I have been working on code that I have create a structure (hard coded in main) Then I want to malloc space for two structs (tryin to use functions). Then copy all the data in the first struct to the second struct and print the new structure.

The errors the occur is: I don't understand what this error means.
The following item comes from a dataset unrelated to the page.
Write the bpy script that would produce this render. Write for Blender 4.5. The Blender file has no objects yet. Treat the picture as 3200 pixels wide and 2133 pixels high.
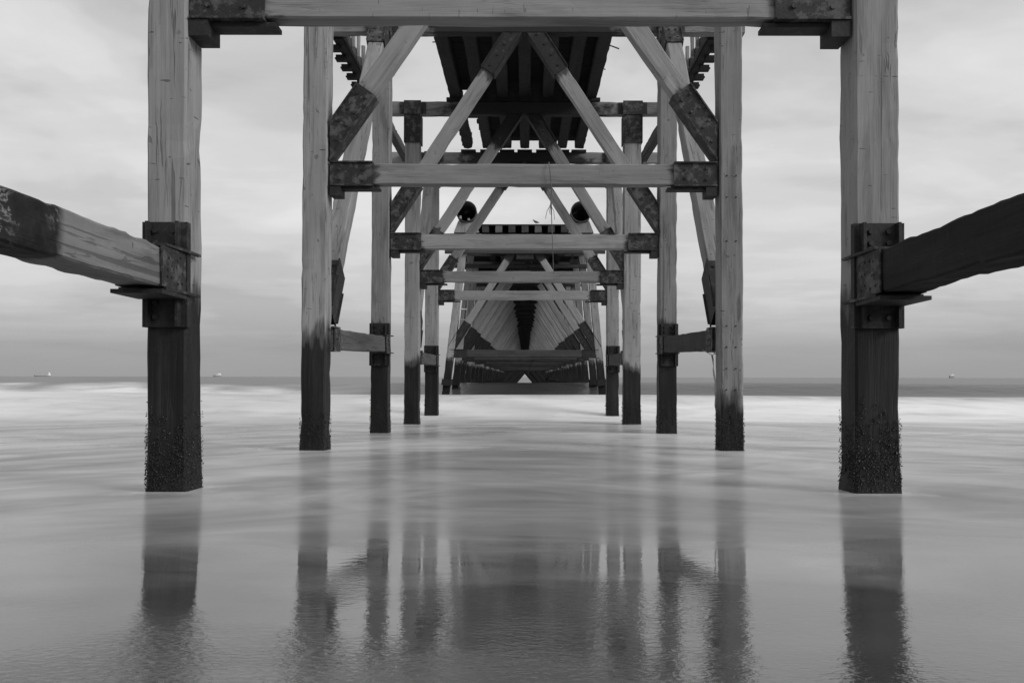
import bpy, math, random
import numpy as np
from mathutils import Vector, Matrix, noise

random.seed(7)
R = math.radians
S = bpy.context.scene
COL = S.collection

# ------------------------------------------------------------------ camera
F = 2560.0                      # focal length in photo pixels (3200 wide)
VX, VY = 1640.0, 1178.0         # vanishing point of the pier in the photo
cam = bpy.data.cameras.new("camera")
cam.sensor_width = 36.0
cam.lens = 36.0 * F / 3200.0
cam.shift_x = -(VX - 1600.0) / 3200.0
cam.shift_y = (VY - 1066.5) / 3200.0
cam.clip_start = 0.05
cam.clip_end = 60000.0
co = bpy.data.objects.new("camera", cam)
COL.objects.link(co)
co.location = (0, 0, 0)
co.rotation_euler = (R(90), R(0.0), 0)
co.rotation_euler.rotate_axis('Z', R(0.10))
S.camera = co

# ------------------------------------------------------------------ world, sun, exposure
SUN_ELEV, SUN_AZ = 27.0, 118.0      # azimuth clockwise from +Y (the way the camera looks)
w = bpy.data.worlds.new("World")
S.world = w
w.use_nodes = True
nt = w.node_tree
nt.nodes.clear()


def N(nt, typ, **kw):
    n = nt.nodes.new(typ)
    for k, v in kw.items():
        if k.startswith('i_'):
            n.inputs[k[2:].replace('_', ' ')].default_value = v
        else:
            setattr(n, k, v)
    return n


def L(nt, a, b):
    nt.links.new(a, b)


def math_n(nt, op, a, b=None, c=None, clamp=False):
    n = nt.nodes.new('ShaderNodeMath')
    n.operation = op
    n.use_clamp = clamp
    for i, v in enumerate((a, b, c)):
        if v is None:
            continue
        if isinstance(v, (int, float)):
            n.inputs[i].default_value = v
        else:
            nt.links.new(v, n.inputs[i])
    return n.outputs[0]


def ramp(nt, fac, pts, interp='LINEAR'):
    n = nt.nodes.new('ShaderNodeValToRGB')
    n.color_ramp.interpolation = interp
    el = n.color_ramp.elements
    while len(el) > 1:
        el.remove(el[-1])
    for i, (p, v) in enumerate(pts):
        e = el[0] if i == 0 else el.new(p)
        e.position = p
        e.color = (v, v, v, 1)
    nt.links.new(fac, n.inputs[0])
    return n.outputs[0]


def noise_n(nt, vec, scale, detail=4.0, rough=0.55, dist=0.0):
    n = nt.nodes.new('ShaderNodeTexNoise')
    n.inputs['Scale'].default_value = scale
    n.inputs['Detail'].default_value = detail
    n.inputs['Roughness'].default_value = rough
    n.inputs['Distortion'].default_value = dist
    nt.links.new(vec, n.inputs['Vector'])
    return n.outputs['Fac']


def mapping(nt, vec, scale=(1, 1, 1), loc=(0, 0, 0)):
    n = nt.nodes.new('ShaderNodeMapping')
    n.inputs['Scale'].default_value = scale
    n.inputs['Location'].default_value = loc
    nt.links.new(vec, n.inputs['Vector'])
    return n.outputs[0]


sky = N(nt, 'ShaderNodeTexSky')
sky.sky_type = 'NISHITA'
sky.sun_disc = False
sky.sun_elevation = R(SUN_ELEV)
sky.sun_rotation = R(SUN_AZ)
sky.air_density = 1.0
sky.dust_density = 3.0
bw = N(nt, 'ShaderNodeRGBToBW')
L(nt, sky.outputs[0], bw.inputs[0])
tc = N(nt, 'ShaderNodeTexCoord')
sep = N(nt, 'ShaderNodeSeparateXYZ')
L(nt, tc.outputs['Generated'], sep.inputs[0])
z = math_n(nt, 'MAXIMUM', sep.outputs[2], 0.0)
zz = math_n(nt, 'ADD', z, 0.10)
cx = math_n(nt, 'DIVIDE', sep.outputs[0], zz)
cy = math_n(nt, 'DIVIDE', sep.outputs[1], zz)
cmb = N(nt, 'ShaderNodeCombineXYZ')
L(nt, cx, cmb.inputs[0])
L(nt, cy, cmb.inputs[1])
cl1 = noise_n(nt, mapping(nt, cmb.outputs[0], (0.55, 0.42, 1), (3.1, 7.7, 0)), 1.0, 5, 0.5, 0.6)
cl2 = noise_n(nt, mapping(nt, cmb.outputs[0], (1.1, 1.9, 1), (11.0, 2.0, 5)), 1.3, 6, 0.55, 0.3)
cl3 = noise_n(nt, mapping(nt, tc.outputs['Generated'], (2.6, 2.6, 5.5), (1.7, 4.2, 0.6)), 1.0, 5, 0.5, 0.5)
clouds = math_n(nt, 'ADD', math_n(nt, 'MULTIPLY', cl1, 0.36), math_n(nt, 'MULTIPLY', cl2, 0.18))
clouds = math_n(nt, 'ADD', clouds, math_n(nt, 'MULTIPLY', cl3, 0.46))
cmod = ramp(nt, clouds, [(0.40, 0.76), (0.455, 0.90), (0.50, 1.02), (0.54, 1.12), (0.60, 1.24)], 'EASE')
# brightness of the cloud deck by height above the horizon
grad = ramp(nt, z, [(0.0, 0.375), (0.035, 0.395), (0.058, 0.50), (0.085, 0.61), (0.14, 0.65),
                    (0.24, 0.70), (0.34, 0.68), (0.46, 0.63), (0.8, 0.74), (1.0, 0.80)])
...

pointer.c:7: error: expected ‘=’, ‘,’, ‘;’, ‘asm’ or ‘__attribute__’ before ‘*’ token
pointer.c:13: error: expected ‘=’, ‘,’, ‘;’, ‘asm’ or ‘__attribute__’ before ‘*’ token



#include <stdio.h>
#include <stdlib.h>
#include "pointer.h"
int rec = 0;

line 7

struct emp *create(int record){
emp *new_employees = malloc(sizeof(info) * (record+1));

return new_employees;   
}

line 13

struct emp *copy(emp *data, int record){
emp *new_employee = create(record+1);
int i;
for(i = 0; i<record;i++){
    new_employee.first = data.first;
    new_employee.last = data.last;
    new_employee.start_date = data.start_date;
    new_employess.sal = data.sal;
    data++;
}
return new_employee;
}


int main(void){
struct info employees;
employees.first = "FIRST";
employees.last = "LAST";
employees.start_date = "June-20th-2006";
employees.sal = 55555.55;
rec = rec+1;



}

header file:

#include <string.h>
struct info {
char *first;
char *last;
char *start_date;
float sal;
} emp;
share|improve this question

4 Answers 4

up vote 2 down vote accepted

info is not a type, and emp is just a variable of type struct info. Either add a typedef (if you want to emp as a type):

typedef struct info {
    char *first;
    char *last;
    char *start_date;
    float sal;
} emp;

...or add a struct keyword.

struct info *create(int record);
struct info *copy(emp *data, int record);
share|improve this answer
    
Yes, but info is the type, not emp –  lkuty Oct 20 '11 at 18:24
    
@LudovicKuty Yeah, confused it. I updated the answer but it won't show as edited… –  sidyll Oct 20 '11 at 18:26

emp is a variable, info is the type. So you should use info instead of emp in the prototype of your function and the body too.

Like others said, a typedef is missing or a struct info instead of emp. I missed that one :)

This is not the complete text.